The What Folks Eat is also worth a visit, both for a look at the differences in class and consumption and to read the comments stacking up at the sight. (It's interesting that most of the initial comments are on the order of "gee if only Americans were like refugees from Chad maybe we could lose some weight." )

(4) Random event -- The kid came home from school yesterday and told me, her small face furious, "Superman is a pillar of the patriarchy!"

"Ah," I said. "Well, yes."

"We had to listen watch a musical video about him in music today! It was totally patriarchy-oppressed!"

"Ah. And did you make that clear to your music teacher?"

"Yes! And Justin said for me to be quiet, because Superman was real! And he rescues women in trouble! And that's good!" The kid flung her arms out, her entire body outraged.

"Which you said what?" I inquired.

"Woman can carry mace and rescue themselves!" she shouted.

"Excellent," I agreed. "Also? The idea that women are in all this danger and need rescuing all the time? Myth of the patriarchy. Why would the patriarchy tell us that story? That if we go outside, if we walk around by ourselves, we'll get attacked by evil men and need other men to save us? Why would they tell us that story?"

"To scare us," she said. "To keep us from going outside."

"Because Superman isn't real," I agreed, "so if we believe that story, we'll lock ourselves up."

(5) Random Event #2 -- the kid has recently been fined $30.00 by mr. delagar, for telling Miles what the f-word was (a bit of justice I find extreme, given she was only doing what we have always done for her: when a question is asked, we answer it: Miles asked what the f-word was, and she answered; plus, she didn't say it, she only spelled it, so what's the deal, I ask, but I am not interfering) -- anyway, she asked me, "Why can't kids say bad words? That doesn't seem fair. Adults can say them. Why not kids?"

"I have explained this before," I said, because I had.

"Again!" she insisted.

I went through the class issues spiel. I went through the inappropriate/appropriate/code-switching spiel. She was unconvinced.

"But what do they mean?" she asked. "What does the f-word mean? Why do you say it? Why can't I?"

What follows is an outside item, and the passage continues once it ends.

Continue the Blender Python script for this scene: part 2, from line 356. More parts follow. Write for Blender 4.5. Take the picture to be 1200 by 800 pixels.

"Well," I said. "Well. The f word means...it means, technically it means sex...but it doesn't mean that, in context...it context, it means you're angry, and you want to hurt the person you're saying it to."

She frowned at me. "What's the b-word mean?"

"That's why I don't want you saying that one," I said, feeling on safer ground. "That one's misogynistic. People use that one to call people women, or to say women are stupid. That one is used to either attack women or to use women as tools to attack people."

She was frowning more. "What about the other b-word? B-I-N-T? What's that one mean?"

"Um..." I could see where this was going. "It's just Arabic for girl. But it's used the same way as bitch. To attack women, to use the idea of being a woman to attck people."

"But...you use that word. If it's misogynistic, why are you always calling people that word?"

"Excellent point," I agreed. She scowled at me. Moving right along, I said, "And other words, like tool, you know, and scmuck, those are words that attack men -- because tool means penis, right? And so does schmuck -- so when I call people tool (which I am also always doing) then I'm saying those people are acting like men, or I'm using the idea of being like a man to attack that person...see," I said, "that's why you shouldn't use bad words. Not because the words themselves are bad, because they aren't, exactly; but because you're using the words to attack people. Which do we want to do that?"

"So why do you do it?"

"Right," I said. "I shouldn't." Fuck, I thought, because how I am supposed to stop? I only just recently managed to stop saying fuckwit and fucktard and Rethuglican, afterall. Now I'm going to try to stop cussing entirely? Oh, that sounds likely.

She rubbed her face against my shoulder. "Thank you," she said.

"What?" I said.

"I like how you explain things to me," she said.


1 comment:

CB said...

I asked my mom what cunt meant one time.....

She told me to quit being stupid--that I already knew....

I wish you'd been my momma at that moment.